**Set problem**:
Search the material and gather each line with "scene" in it.

**Collected material**:
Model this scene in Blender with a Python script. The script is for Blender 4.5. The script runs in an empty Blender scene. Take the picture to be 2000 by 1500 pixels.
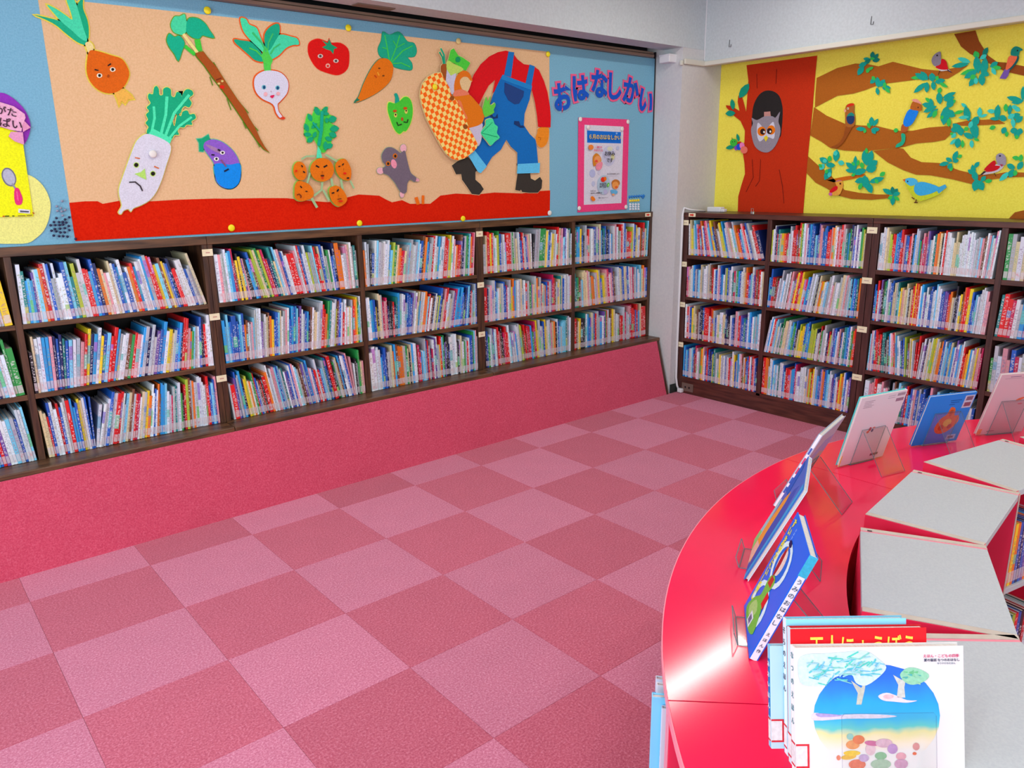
import bpy, bmesh, math, random
from mathutils import Vector, Matrix
random.seed(7)
C=bpy.context.scene.collection
SC=bpy.context.scene
# ------------------------------------------------------------------ camera
cam=bpy.data.cameras.new('camera');co=bpy.data.objects.new('camera',cam);C.objects.link(co)
YAW,PIT,ROLL=.8763,-.2583,-.0135
fw=Vector((math.cos(PIT)*math.cos(YAW),math.cos(PIT)*math.sin(YAW),math.sin(PIT)))
rt=fw.cross(Vector((0,0,1))).normalized();up=rt.cross(fw)
rt,up=math.cos(ROLL)*rt+math.sin(ROLL)*up,-math.sin(ROLL)*rt+math.cos(ROLL)*up
EYE=Vector((-.3217,-3.7041,1.7628))
co.matrix_world=Matrix.Translation(EYE)@Matrix((rt,up,-fw)).transposed().to_4x4()
cam.sensor_width=36;cam.lens=1516.9/2000*36;cam.clip_start=.05
SC.camera=co
# ------------------------------------------------------------------ light
SC.view_settings.view_transform='Standard';SC.view_settings.look='None';SC.view_settings.gamma=1
SC.view_settings.use_curve_mapping=False;SC.view_settings.exposure=.12
SC.cycles.max_bounces=6;SC.cycles.transparent_max_bounces=10
w=bpy.data.worlds.new('world');SC.world=w;w.use_nodes=True
w.node_tree.nodes['Background'].inputs[0].default_value=(.86,.93,1,1)
w.node_tree.nodes['Background'].inputs[1].default_value=.42
def area(name,loc,rot,sx,sy,e,col=(1,1,1)):
    l=bpy.data.lights.new(name,'AREA');l.shape='RECTANGLE';l.size=sx;l.size_y=sy;l.energy=e;l.color=col
    o=bpy.data.objects.new(name,l);o.location=loc;o.rotation_euler=rot;C.objects.link(o);return o
for x,y in ((3.85,-.75),(1.3,-.75),(-1.4,-.75),(3.85,-3.3),(1.3,-3.3),(-1.4,-3.3),(1.3,-5.8),(-1.4,-5.8)):
    area('ceiling_tube_light',(x,y,3.14),(0,0,0),1.15,.10,15,(1,.97,.90))
area('window_daylight',(-3.4,-3.0,1.7),(0,-math.pi/2,0),2.0,5.0,178,(.80,.95,1))
area('window_daylight',(0.5,-7.4,1.7),(math.pi/2,0,0),6.0,2.0,70,(.84,.96,1))
# ------------------------------------------------------------------ helpers
def lin(h):
    if isinstance(h,str):
        h=h.lstrip('#');h=[int(h[i:i+2],16)/255 for i in (0,2,4)]
    return tuple(c/12.92 if c<=.04045 else ((c+.055)/1.055)**2.4 for c in h)+(1,)
MATS={}
def node(m,t,**k):
    n=m.node_tree.nodes.new(t)
    for a,v in k.items(): setattr(n,a,v)
    return n
def newmat(name,col,rough=.6,spec=.4):
    m=bpy.data.materials.new(name);m.use_nodes=True;b=m.node_tree.nodes['Principled BSDF']
    b.inputs['Base Color'].default_value=col if len(col)==4 else lin(col);b.inputs['Roughness'].default_value=rough;b.inputs['Specular IOR Level'].default_value=spec
    return m
def noisy(name,c1,c2,scale=(1,1,1),nscale=20,rough=.7,spec=.3,bump=0,detail=3,lo=.35,hi=.65,coord='Object'):
    m=newmat(name,lin(c1),rough,spec);t=m.node_tree;b=t.nodes['Principled BSDF']
    tc=node(m,'ShaderNodeTexCoord');mp=node(m,'ShaderNodeMapping');mp.inputs['Scale'].default_value=scale
    nz=node(m,'ShaderNodeTexNoise');nz.inputs['Scale'].default_value=nscale;nz.inputs['Detail'].default_value=detail
    rp=node(m,'ShaderNodeValToRGB');rp.color_ramp.elements[0].position=lo;rp.color_ramp.elements[1].position=hi
    rp.color_ramp.elements[0].color=lin(c1);rp.color_ramp.elements[1].color=lin(c2)
    L=t.links.new
    L(tc.outputs[coord],mp.inputs[0]);L(mp.outputs[0],nz.inputs[0]);L(nz.outputs[0],rp.inputs[0]);L(rp.outputs[0],b.inputs['Base Color'])
    if bump:
        bp=node(m,'ShaderNodeBump');bp.inputs['Strength'].default_value=bump;bp.inputs['Distance'].default_value=.004
        L(nz.outputs[0],bp.inputs['Height']);L(bp.outputs[0],b.inputs['Normal'])
    return m
def paper(h):
    k='paper '+h
    if k not in MATS:
        r=[int(h[i:i+2],16) for i in (1,3,5)];d='#%02x%02x%02x'%tuple(int(c*.93) for c in r)
        MATS[k]=noisy(k,d,h,nscale=160,rough=.75,spec=.2,bump=.15)
    return MATS[k]
def cover(h):
    k='cover '+h
    if k not in MATS: MATS[k]=newmat(k,lin(h),.35,.2)
    return MATS[k]
class MB:
    def __init__(s): s.v=[];s.f=[];s.m=[]
    def add(s,v,f,m=0):
        n=len(s.v);s.v+=[tuple(p) for p in v];s.f+=[[i+n for i in q] for q in f];s.m+=[m]*len(f);return s
    def box(s,x0,y0,z0,x1,y1,z1,m=0,M=None):
        x0,x1=sorted((x0,x1));y0,y1=sorted((y0,y1));z0,z1=sorted((z0,z1))
        v=[Vector(p) for p in ((x0,y0,z0),(x1,y0,z0),(x1,y1,z0),(x0,y1,z0),(x0,y0,z1),(x1,y0,z1),(x1,y1,z1),(x0,y1,z1))]
        if M is not None: v=[M@p for p in v]
        return s.add(v,[(0,3,2,1),(4,5,6,7),(0,1,5,4),(1,2,6,5),(2,3,7,6),(3,0,4,7)],m)
    def bev(s,x0,y0,z0,x1,y1,z1,b=.003,m=0,M=None,seg=2):
        bm=bmesh.new();bmesh.ops.create_cube(bm,size=1)
        for p in bm.verts: p.co=Vector((p.co.x*abs(x1-x0)+(x0+x1)/2,p.co.y*abs(y1-y0)+(y0+y1)/2,p.co.z*abs(z1-z0)+(z0+z1)/2))
        bmesh.ops.bevel(bm,geom=bm.edges[:],offset=b,segments=seg,affect='EDGES',profile=.5)
        bm.verts.index_update()
        s.add([(M@p.co if M is not None else p.co) for p in bm.verts],[[q.index for q in f.verts] for f in bm.faces],m);bm.free();return s
    def prism(s,pts,to,d0,d1,m=0):
        n=len(pts)
        if sum(pts[i][0]*pts[(i+1)%n][1]-pts[(i+1)%n][0]*pts[i][1] for i in range(n))<0: pts=pts[::-1]
        v=[to(a,b,d0) for a,b in pts]+[to(a,b,d1) for a,b in pts]
        return s.add(v,[list(range(n,2*n)),list(range(n))[::-1]]+[(i,(i+1)%n,(i+1)%n+n,i+n) for i in range(n)],m)
    def lathe(s,prof,at=(0,0,0),M=None,n=14,m=0):
        k=len(prof);v=[]
        for i in range(n):
            a=2*math.pi*i/n
            for r,z in prof:
                p=Vector((r*math.cos(a),r*math.sin(a),z));p=M@p if M is not None else p;v.append(p+Vector(at))
        f=[(i*k+j,((i+1)%n)*k+j,((i+1)%n)*k+j+1,i*k+j+1) for i in range(n) for j in range(k-1)]
        f.append([i*k for i in range(n)][::-1]);f.append([i*k+k-1 for i in range(n)])
        return s.add(v,f,m)
    def tube(s,pts,r,n=8,m=0):
        pts=[Vector(p) for p in pts];v=[]
        for i,p in enumerate(pts):
            d=(pts[min(i+1,len(pts)-1)]-pts[max(i-1,0)]).normalized()
            a=d.orthogonal().normalized() if i==0 else (a-d*a.dot(d)).normalized();b=d.cross(a)
            v+=[p+r*(math.cos(2*math.pi*j/n)*a+math.sin(2*math.pi*j/n)*b) for j in range(n)]
        f=[(i*n+j,i*n+(j+1)%n,(i+1)*n+(j+1)%n,(i+1)*n+j) for i in range(len(pts)-1) for j in range(n)]
        f+=[list(range(n))[::-1],[(len(pts)-1)*n+j for j in range(n)]]
        return s.add(v,f,m)
    def sector(s,r0,r1,a0,a1,z0,z1,c,n=28,m=0):
        v=[]
        for i in range(n+1):
            a=math.radians(a0+(a1-a0)*i/n);x,y=math.cos(a),math.sin(a)
            v+=[(c[0]+r0*x,c[1]+r0*y,z0),(c[0]+r1*x,c[1]+r1*y,z0),(c[0]+r1*x,c[1]+r1*y,z1),(c[0]+r0*x,c[1]+r0*y,z1)]
        f=[(0,1,2,3),(4*n+3,4*n+2,4*n+1,4*n)]
        for i in range(n):
            for j in range(4): f.append((4*i+j,4*i+4+j,4*i+4+(j+1)%4,4*i+(j+1)%4))
        return s.add(v,f,m)
    def build(s,name,mat,parent=None,smooth=False,M=None):
        me=bpy.data.meshes.new(name);me.from_pydata(s.v,[],s.f)
        ms=mat if isinstance(mat,(list,tuple)) else [mat]
        for q in ms: me.materials.append(q)
        if len(ms)>1: me.polygons.foreach_set('material_index',s.m)
        bm=bmesh.new();bm.from_mesh(me);bmesh.ops.recalc_face_normals(bm,faces=bm.faces);bm.to_mesh(me);bm.free()
        if smooth:
            for p in me.polygons: p.use_smooth=True
        o=bpy.data.objects.new(name,me);C.objects.link(o)
        if parent: o.parent=parent
        if M is not None: o.matrix_world=M
        return o
def tag(o,label,cat,group=None,kind=None):
    if label: o['label']=label
    if cat: o['category']=cat
    if group: o['group']=group
    if kind: o['kind']=kind
    return o
def thing(name,label,cat,loc=(0,0,0),group=None,M=None):
    o=bpy.data.objects.new(name,None);o.empty_display_size=.05;C.objects.link(o)
    if M is not None: o.matrix_world=M
    else: o.location=loc
    return tag(o,label,cat,group)
def struct(name,mb,mat,parent=None,smooth=False):
    o=mb.build(name,mat,parent,smooth)
    if not parent: o['kind']='structure'
    return o
YA,XB=.55,5.215
def onA(u,w,d): return (u,YA-d,w)
def onB(u,w,d): return (XB-d,-u,w)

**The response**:
Model this scene in Blender with a Python script. The script is for Blender 4.5. The script runs in an empty Blender scene. Take the picture to be 2000 by 1500 pixels.
C=bpy.context.scene.collection
SC=bpy.context.scene